Wednesday, February 24, 2010

Stuffing the Mattress

We had a slight scare in January with markets diving on geopolitical bond default concerns among many other things. Earnings by most accounts, however, have been outstanding for the fourth quarter and some sanity has returned to the market. The focus lately has been on monetary tightening and specifically when will the Fed raise interest rates and end the flow of cheap money. Low interest rates and a declining dollar were the chief underpinnings of the stock market rally last year. (A stock becomes more valuable if the alternative (i.e. investing in Treasuries) isn't attractive because of the low interest rates.)

I believe we're in for a rough couple months or a year ahead with credit issues being worked out by local, state and global governments. Efforts to curtail the huge U.S. deficit will also weigh on the market, specifically talk of higher taxes and more punitive measures on large investment banks. The wild card will be signs of inflation and the response by the Federal Reserve.

From my perspective the U.S. stock market is fairly valued. Only another superb earnings season for the first quarter ending March 31 will drive the market higher. I do not think this is going to happen. Corporations have picked the low-hanging fruit, relying on higher labor force productivity, cost cutting, discounting and burning through cheaper inventory to boost sales and margins. I don't think this can continue. I think we're in for a slightly disappointing earnings season as the consumer really buckles down in the face of extremely high unemployment and socks away more money into savings accounts. The latest consumer sentiment report was the first sign of things to come.

I'm taking money off the table, specifically overvalued small cap funds, growth index funds and greatly reducing my exposure to Europe in particular. I'm maintaining investments primarily in high quality dividend paying funds. AIM Diversified Dividend LCEIX is a favorite and my largest long-term position.

In addition to earnings, I'll be keeping a keen eye on inflows into stock mutual funds by retail investors like you and me. Nothing spells confidence like putting money where your mouth is.

Friday, February 5, 2010

Into The Fire

Just as this time last year fear has gripped the stock market. We're staring at a 10% correction since the start of January. The latest fear is potential defaults on sovereign debt from countries including Spain, Greece and Portugal. In addition, the employment situation appears stagnating and long-term global growth prospects are waning.

The chances that we will see a wave of sovereign debt defaults is remote given the nature of global finance and the fear among other nations of 'contagion' - or a spreading of the crisis. The slower growth in the effected nations, however, is a real possibility. But even then, these nations only represent a small fraction (about 3%) of global GDP output. The biggest risk is to sovereign bond funds, not U.S. equity holders.

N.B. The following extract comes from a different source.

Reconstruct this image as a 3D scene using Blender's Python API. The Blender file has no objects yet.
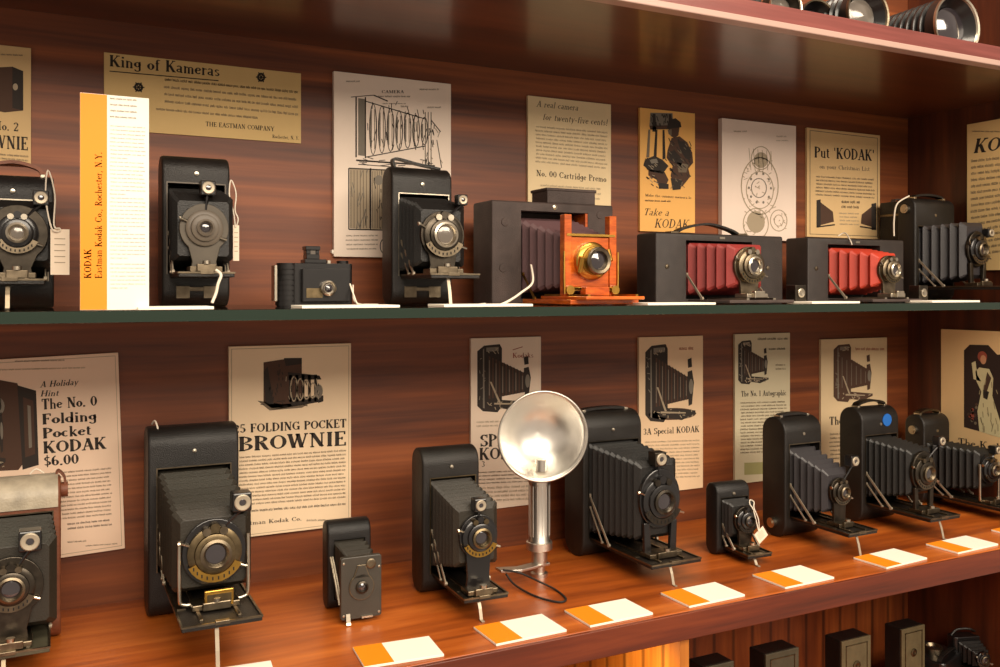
import bpy, bmesh, math, random
from mathutils import Vector, Matrix
random.seed(7)
PI=math.pi
sc=bpy.context.scene
COL=sc.collection
S_,C_=.44721,.89443; F_=900.; ZE=.32; HOR=290.
GZ=.304                      # top of the glass shelf
# ---------------------------------------------------------------- survey helpers (photo pixel -> place)
def kk(px):
    u=(px-500)/F_; d=C_-u*S_
    return (S_+u*C_)/d, 1/d
def G(px,py,z=0.):
    K,q=kk(px); t=(z-ZE)/((HOR-py)/F_); return Vector((t*K/q, t/q-1, z))
def P(px,py,Y):
    K,q=kk(px); t=(1+Y)*q; return Vector((K*(1+Y), Y, ZE+t*(HOR-py)/F_))
def Px(px,py,X):             # point on a plane x = X
    K,q=kk(px); Y=X/K-1; return P(px,py,Y)
# ---------------------------------------------------------------- materials
def lin(c): return tuple((v/255/12.92 if v<=10 else ((v/255+.055)/1.055)**2.4) for v in c)
MATS={}
def mat(name,rgb,rough=.5,metal=0.,bump=0.,bscale=400.,spec=.5,coat=0.,var=0.,vscale=30.):
    if name in MATS: return MATS[name]
    m=bpy.data.materials.new(name); m.use_nodes=True; nt=m.node_tree; b=nt.nodes['Principled BSDF']
    col=(*lin(rgb),1)
    b.inputs['Base Color'].default_value=col; b.inputs['Roughness'].default_value=rough
    b.inputs['Metallic'].default_value=metal; b.inputs['Specular IOR Level'].default_value=spec
    b.inputs['Coat Weight'].default_value=coat; b.inputs['Coat Roughness'].default_value=.12
    tc=nt.nodes.new('ShaderNodeTexCoord')
    if var>0:
        n=nt.nodes.new('ShaderNodeTexNoise'); n.inputs['Scale'].default_value=vscale; n.inputs['Detail'].default_value=5
        nt.links.new(tc.outputs['Object'],n.inputs['Vector'])
        r=nt.nodes.new('ShaderNodeValToRGB'); e=r.color_ramp.elements
        e[0].position=.3; e[1].position=.72
        e[0].color=tuple(v*(1-var) for v in col[:3])+(1,); e[1].color=tuple(min(1,v*(1+var)) for v in col[:3])+(1,)
        nt.links.new(n.outputs['Fac'],r.inputs['Fac']); nt.links.new(r.outputs['Color'],b.inputs['Base Color'])
    if bump>0:
        n=nt.nodes.new('ShaderNodeTexNoise'); n.inputs['Scale'].default_value=bscale; n.inputs['Detail'].default_value=3
        nt.links.new(tc.outputs['Object'],n.inputs['Vector'])
        bp=nt.nodes.new('ShaderNodeBump'); bp.inputs['Strength'].default_value=bump; bp.inputs['Distance'].default_value=.001
        nt.links.new(n.outputs['Fac'],bp.inputs['Height']); nt.links.new(bp.outputs['Normal'],b.inputs['Normal'])
    MATS[name]=m; return m
def wood(name,c0,c1,c2,scale,rough=.35,coat=.3,planks=None,seed=0.):
    m=bpy.data.materials.new(name); m.use_nodes=True; nt=m.node_tree; N=nt.nodes; L=nt.links; b=N['Principled BSDF']
    tc=N.new('ShaderNodeTexCoord'); mp=N.new('ShaderNodeMapping'); mp.inputs['Scale'].default_value=scale
    mp.inputs['Location'].default_value=(seed,seed*1.7,seed*.6)
    L.new(tc.outputs['Object'],mp.inputs['Vector'])
    n1=N.new('ShaderNodeTexNoise'); n1.inputs['Scale'].default_value=1; n1.inputs['Detail'].default_value=6; n1.inputs['Roughness'].default_value=.55; n1.inputs['Distortion'].default_value=.9
    n2=N.new('ShaderNodeTexNoise'); n2.inputs['Scale'].default_value=6; n2.inputs['Detail'].default_value=4
    L.new(mp.outputs[0],n1.inputs['Vector']); L.new(mp.outputs[0],n2.inputs['Vector'])
    mx=N.new('ShaderNodeMix'); mx.data_type='FLOAT'; mx.inputs[0].default_value=.25
    L.new(n1.outputs['Fac'],mx.inputs[2]); L.new(n2.outputs['Fac'],mx.inputs[3])
    r=N.new('ShaderNodeValToRGB'); e=r.color_ramp.elements
    e[0].position=.34; e[0].color=(*lin(c0),1); e[1].position=.66; e[1].color=(*lin(c2),1)
    x=e.new(.5); x.color=(*lin(c1),1)
    L.new(mx.outputs[0],r.inputs['Fac'])
    out=r.outputs['Color']
    if planks:
        w=N.new('ShaderNodeTexWave'); w.wave_type='BANDS'; w.bands_direction='X' if planks[0]=='X' else 'Y'
        w.inputs['Scale'].default_value=planks[1]; w.inputs['Distortion'].default_value=0
        L.new(tc.outputs['Object'],w.inputs['Vector'])
        rr=N.new('ShaderNodeValToRGB'); q=rr.color_ramp.elements; q[0].position=.0; q[0].color=(.25,.25,.25,1); q[1].position=.12; q[1].color=(1,1,1,1)
        L.new(w.outputs['Fac'],rr.inputs['Fac'])
        mm=N.new('ShaderNodeMix'); mm.data_type='RGBA'; mm.blend_type='MULTIPLY'; mm.inputs[0].default_value=.8
        L.new(out,mm.inputs[6]); L.new(rr.outputs['Color'],mm.inputs[7]); out=mm.outputs[2]
    L.new(out,b.inputs['Base Color'])
    b.inputs['Roughness'].default_value=rough; b.inputs['Coat Weight'].default_value=coat; b.inputs['Coat Roughness'].default_value=.15
    MATS[name]=m; return m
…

In addition to these headlines, the doomsday prophets are foretelling of a collapse of the real estate market in China, the U.S.'s growing deficit and looming tax increases and local and state government debt issues. All told, these issues will scare even the most bullish investor.

Fundamentally, the markets are driven by earnings, which rely both on access to capital and growth of capital. Right now earnings are growing at a pretty good clip, with companies exceeding estimates by 3 to 1. Investors are betting this will not continue.

I'm sticking with my long-term forecast that we will see continued growth in earnings this year, fears will ease and the stock market will rebound. If I had to call a bottom to this correction, I'd put the S&P at about 950, which would put us at an average price-to-earnings multiple of 15 for last year and the coming year (assuming earnings estimates are accurate). If earnings continue to outperform, I expect job hiring to resume and the market to rally back to above 1200.